Portanto, tantos anos à frente da presidência por parte da entidade da qual faço parte (UJS) não compromete a democracia e nem a representatividade por ter essa conformação.

CC: Estamos em um momento de grande rejeição da política, dos políticos e dos partidos. Em especial, a UNE é muito associada com o PT, cuja imagem está bastante desgastada.
MD: As pessoas têm falado mais de política no dia a dia, mas de maneira negativa. O processo de desgaste sofrido pela política não é espontâneo. É algo construído sobretudo por parcelas da mídia brasileira. Os noticiários sempre associam a política à corrupção, à sujeira e a coisas ruins. E ninguém quer fazer parte de algo que é sinônimo de sujeira.

Um dos papéis principais da esquerda, dos movimentos e da UNE é dizer para as pessoas que só é possível mudar a política participando dela. A cara da política brasileira não pode ser Eduardo Cunha, Aécio Neves ou Michel Temer. Ela precisa ser a nossa, os estudantes que querem participar da política para transformá-la. Isso não é fácil, mas é o caminho para vencer essa disputa. 

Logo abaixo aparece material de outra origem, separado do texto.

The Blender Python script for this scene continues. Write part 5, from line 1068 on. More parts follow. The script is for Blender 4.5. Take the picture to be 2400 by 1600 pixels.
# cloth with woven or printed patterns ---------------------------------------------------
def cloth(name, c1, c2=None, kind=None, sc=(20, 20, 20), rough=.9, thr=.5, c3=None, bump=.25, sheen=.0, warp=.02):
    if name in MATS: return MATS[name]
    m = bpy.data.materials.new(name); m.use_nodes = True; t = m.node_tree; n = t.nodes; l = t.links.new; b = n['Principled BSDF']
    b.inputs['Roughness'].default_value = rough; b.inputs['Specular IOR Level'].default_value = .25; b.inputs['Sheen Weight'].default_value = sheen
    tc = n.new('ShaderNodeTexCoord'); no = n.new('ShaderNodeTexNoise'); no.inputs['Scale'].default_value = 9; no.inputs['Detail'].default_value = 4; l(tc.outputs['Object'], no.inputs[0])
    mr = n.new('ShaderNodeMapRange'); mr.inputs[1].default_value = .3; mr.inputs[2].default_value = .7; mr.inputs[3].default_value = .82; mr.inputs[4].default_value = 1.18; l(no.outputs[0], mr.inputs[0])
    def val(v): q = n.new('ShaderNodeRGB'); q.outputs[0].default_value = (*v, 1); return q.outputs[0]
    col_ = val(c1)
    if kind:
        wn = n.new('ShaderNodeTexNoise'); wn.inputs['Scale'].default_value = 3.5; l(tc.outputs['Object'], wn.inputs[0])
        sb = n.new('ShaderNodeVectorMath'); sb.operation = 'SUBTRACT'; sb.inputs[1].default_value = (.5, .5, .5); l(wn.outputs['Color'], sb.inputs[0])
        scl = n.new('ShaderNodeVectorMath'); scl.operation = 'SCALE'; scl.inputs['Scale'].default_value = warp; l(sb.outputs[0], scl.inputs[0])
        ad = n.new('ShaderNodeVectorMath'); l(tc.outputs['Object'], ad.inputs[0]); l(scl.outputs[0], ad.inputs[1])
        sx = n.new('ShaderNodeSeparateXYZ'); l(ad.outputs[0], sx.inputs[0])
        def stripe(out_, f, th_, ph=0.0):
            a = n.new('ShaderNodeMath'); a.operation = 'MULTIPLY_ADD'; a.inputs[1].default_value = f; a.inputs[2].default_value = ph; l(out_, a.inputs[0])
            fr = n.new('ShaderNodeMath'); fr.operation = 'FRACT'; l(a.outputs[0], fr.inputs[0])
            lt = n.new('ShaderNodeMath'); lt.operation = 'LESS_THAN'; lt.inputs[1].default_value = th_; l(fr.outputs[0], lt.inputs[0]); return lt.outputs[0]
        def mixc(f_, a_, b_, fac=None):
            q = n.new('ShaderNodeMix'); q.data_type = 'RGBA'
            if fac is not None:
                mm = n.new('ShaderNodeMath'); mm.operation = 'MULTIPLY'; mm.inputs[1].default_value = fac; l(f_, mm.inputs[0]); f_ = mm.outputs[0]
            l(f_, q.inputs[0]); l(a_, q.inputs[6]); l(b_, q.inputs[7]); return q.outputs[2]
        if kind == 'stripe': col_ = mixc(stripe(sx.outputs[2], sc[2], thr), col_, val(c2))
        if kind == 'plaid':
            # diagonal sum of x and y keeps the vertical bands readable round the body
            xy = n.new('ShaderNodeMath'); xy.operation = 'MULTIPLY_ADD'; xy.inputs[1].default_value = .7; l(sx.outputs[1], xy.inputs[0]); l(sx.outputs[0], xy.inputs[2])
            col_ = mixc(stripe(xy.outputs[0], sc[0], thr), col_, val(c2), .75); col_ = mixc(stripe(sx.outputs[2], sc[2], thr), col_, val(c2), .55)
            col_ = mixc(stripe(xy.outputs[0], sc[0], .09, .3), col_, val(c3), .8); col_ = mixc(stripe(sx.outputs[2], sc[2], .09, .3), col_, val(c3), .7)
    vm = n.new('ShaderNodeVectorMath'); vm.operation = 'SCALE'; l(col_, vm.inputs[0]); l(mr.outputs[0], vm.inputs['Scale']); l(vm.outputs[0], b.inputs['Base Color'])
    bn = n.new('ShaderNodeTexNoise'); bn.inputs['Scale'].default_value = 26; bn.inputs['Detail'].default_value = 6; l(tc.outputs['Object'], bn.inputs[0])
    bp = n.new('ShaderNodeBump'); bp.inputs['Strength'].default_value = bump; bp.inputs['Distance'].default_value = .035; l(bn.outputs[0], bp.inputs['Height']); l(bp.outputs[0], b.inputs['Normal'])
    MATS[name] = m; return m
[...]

Também acredito que o descrédito não é exclusivo do Partido dos Trabalhadores. Ele foi muito desgastado nesse último período, com a seletividade em apurar corrupção no Brasil. Mas acho que há um descrédito com a política no geral, o que é muito mais preocupante do que o descrédito do partido A ou B. Se fosse isso, haveria melhores condições para reverter. Nosso desafio, portanto, é maior. 

Queria também apontar uma parcela do Judiciário, que tem sido muito irresponsável com a condução dos processo de apuração da corrupção, contribuindo para a demonização da esquerda e do PT, em especial. A mídia e o Judiciário estão juntos nesse processo de ridicularizar a política e associá-la com sujeira e de não tratar o combate à corrupção com responsabilidade.